Under total internal reflection, although no energy is propagated through the second medium, a non-zero electric field is still present in the second medium near the interface. This field exponentially decays with increasing distance from the interface and is known as the evanescent field. Figure 1^{[clarification needed]} shows the optical component of the evanescent field is modulated by the presence of a dielectric sample placed on the interface (the surface of the prism), hence the field contains detailed optical information about the sample surface. Although this image is lost in the diffraction limited far field, a detailed optical image may be constructed by probing the near field region (at a distance <λ) and detecting sample induced modulation of the evanescent field.
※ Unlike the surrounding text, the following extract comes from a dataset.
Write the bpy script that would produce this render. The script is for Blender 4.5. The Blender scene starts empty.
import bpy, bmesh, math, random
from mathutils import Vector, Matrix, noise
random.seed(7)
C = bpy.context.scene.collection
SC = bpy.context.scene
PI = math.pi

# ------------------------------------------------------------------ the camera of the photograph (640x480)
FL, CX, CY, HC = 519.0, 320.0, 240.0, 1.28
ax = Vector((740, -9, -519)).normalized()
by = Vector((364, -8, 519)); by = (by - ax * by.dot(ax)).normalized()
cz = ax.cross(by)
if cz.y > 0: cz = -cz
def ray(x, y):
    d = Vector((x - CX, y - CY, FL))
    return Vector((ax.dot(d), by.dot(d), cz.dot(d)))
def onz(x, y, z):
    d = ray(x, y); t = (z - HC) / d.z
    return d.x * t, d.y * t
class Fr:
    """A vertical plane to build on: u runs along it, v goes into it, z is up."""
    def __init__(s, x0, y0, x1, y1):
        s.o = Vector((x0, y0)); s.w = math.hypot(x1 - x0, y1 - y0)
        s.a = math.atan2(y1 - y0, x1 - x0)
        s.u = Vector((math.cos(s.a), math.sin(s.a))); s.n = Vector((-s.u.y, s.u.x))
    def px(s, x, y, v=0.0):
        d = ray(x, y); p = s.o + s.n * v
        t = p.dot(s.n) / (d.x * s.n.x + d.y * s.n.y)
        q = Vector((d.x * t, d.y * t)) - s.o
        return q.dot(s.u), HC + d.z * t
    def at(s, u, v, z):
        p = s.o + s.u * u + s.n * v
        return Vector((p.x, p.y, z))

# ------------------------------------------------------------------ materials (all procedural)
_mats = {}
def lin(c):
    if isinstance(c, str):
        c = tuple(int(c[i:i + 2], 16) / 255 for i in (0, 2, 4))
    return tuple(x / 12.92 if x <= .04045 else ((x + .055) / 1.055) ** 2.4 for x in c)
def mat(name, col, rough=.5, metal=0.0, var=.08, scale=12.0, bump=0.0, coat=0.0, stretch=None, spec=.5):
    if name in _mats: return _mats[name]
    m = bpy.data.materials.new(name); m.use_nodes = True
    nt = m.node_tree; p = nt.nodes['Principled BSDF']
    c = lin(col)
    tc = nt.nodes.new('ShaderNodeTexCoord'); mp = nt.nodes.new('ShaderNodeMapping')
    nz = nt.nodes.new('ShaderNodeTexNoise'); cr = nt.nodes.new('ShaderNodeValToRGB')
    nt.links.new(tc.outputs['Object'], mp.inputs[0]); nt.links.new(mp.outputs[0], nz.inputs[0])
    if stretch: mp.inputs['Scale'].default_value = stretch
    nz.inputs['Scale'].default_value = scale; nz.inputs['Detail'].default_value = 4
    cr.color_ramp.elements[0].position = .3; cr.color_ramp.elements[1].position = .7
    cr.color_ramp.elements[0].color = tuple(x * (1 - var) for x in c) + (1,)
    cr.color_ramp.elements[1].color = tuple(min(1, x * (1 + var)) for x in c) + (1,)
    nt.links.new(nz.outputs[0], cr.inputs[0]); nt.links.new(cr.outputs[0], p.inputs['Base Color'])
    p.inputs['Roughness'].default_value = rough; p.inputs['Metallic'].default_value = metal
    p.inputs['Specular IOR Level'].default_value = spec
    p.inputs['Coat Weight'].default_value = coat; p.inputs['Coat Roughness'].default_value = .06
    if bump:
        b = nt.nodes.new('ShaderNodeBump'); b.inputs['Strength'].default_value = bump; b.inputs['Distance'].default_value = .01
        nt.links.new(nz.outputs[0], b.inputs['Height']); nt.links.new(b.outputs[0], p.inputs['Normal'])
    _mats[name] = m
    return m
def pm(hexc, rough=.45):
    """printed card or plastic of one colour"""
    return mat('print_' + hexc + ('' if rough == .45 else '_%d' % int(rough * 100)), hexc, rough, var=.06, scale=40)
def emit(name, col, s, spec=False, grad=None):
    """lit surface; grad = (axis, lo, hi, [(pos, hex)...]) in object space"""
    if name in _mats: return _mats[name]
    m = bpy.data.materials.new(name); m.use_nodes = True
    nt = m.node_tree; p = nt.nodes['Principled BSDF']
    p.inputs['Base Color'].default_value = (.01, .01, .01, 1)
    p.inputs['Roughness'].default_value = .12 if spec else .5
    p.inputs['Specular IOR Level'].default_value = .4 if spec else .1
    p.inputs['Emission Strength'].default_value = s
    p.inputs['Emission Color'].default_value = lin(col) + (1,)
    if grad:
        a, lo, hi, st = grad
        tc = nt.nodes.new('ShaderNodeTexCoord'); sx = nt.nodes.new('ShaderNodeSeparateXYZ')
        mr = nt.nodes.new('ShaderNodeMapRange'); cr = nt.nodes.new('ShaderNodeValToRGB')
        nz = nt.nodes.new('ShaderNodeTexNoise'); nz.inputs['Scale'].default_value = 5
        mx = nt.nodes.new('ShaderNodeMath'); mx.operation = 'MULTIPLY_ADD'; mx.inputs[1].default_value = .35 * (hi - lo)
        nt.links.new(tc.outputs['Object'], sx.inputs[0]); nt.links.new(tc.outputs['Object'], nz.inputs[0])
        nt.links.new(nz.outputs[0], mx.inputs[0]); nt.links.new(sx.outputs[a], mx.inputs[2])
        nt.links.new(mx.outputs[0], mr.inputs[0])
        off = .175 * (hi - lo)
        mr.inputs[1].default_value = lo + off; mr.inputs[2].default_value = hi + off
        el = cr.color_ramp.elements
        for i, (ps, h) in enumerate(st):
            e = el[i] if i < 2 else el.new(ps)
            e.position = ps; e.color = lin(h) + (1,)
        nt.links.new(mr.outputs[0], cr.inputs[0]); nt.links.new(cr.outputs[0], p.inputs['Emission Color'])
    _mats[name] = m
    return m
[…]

This is accomplished through frustrated total internal reflection, also known as evanescent field coupling. This occurs when a third medium (in this case the sharpened fiber probe) of refractive index n₃ (with n₃>n₂) is brought near the interface at a distance <λ. At this distance the third medium overlaps the evanescent field, disrupting the total reflection of light in the first medium and allowing propagation of the wave in the third medium. This process is analogous to quantum tunneling; the photons confined within the first medium are able to tunnel through the second medium (where they cannot exist) into the third medium. In PSTM, the tunneled photons are conducted through the fiber probe into a detector where a detailed image of the evanescent field can then be reconstructed. The degree of coupling between the probe and surface is highly distance dependent, as the evanescent field is an exponentially decaying function of distance from the interface. Hence, the degree of coupling is used to measure the tip to surface distance in order to obtain topographical information about the sample placed on the surface.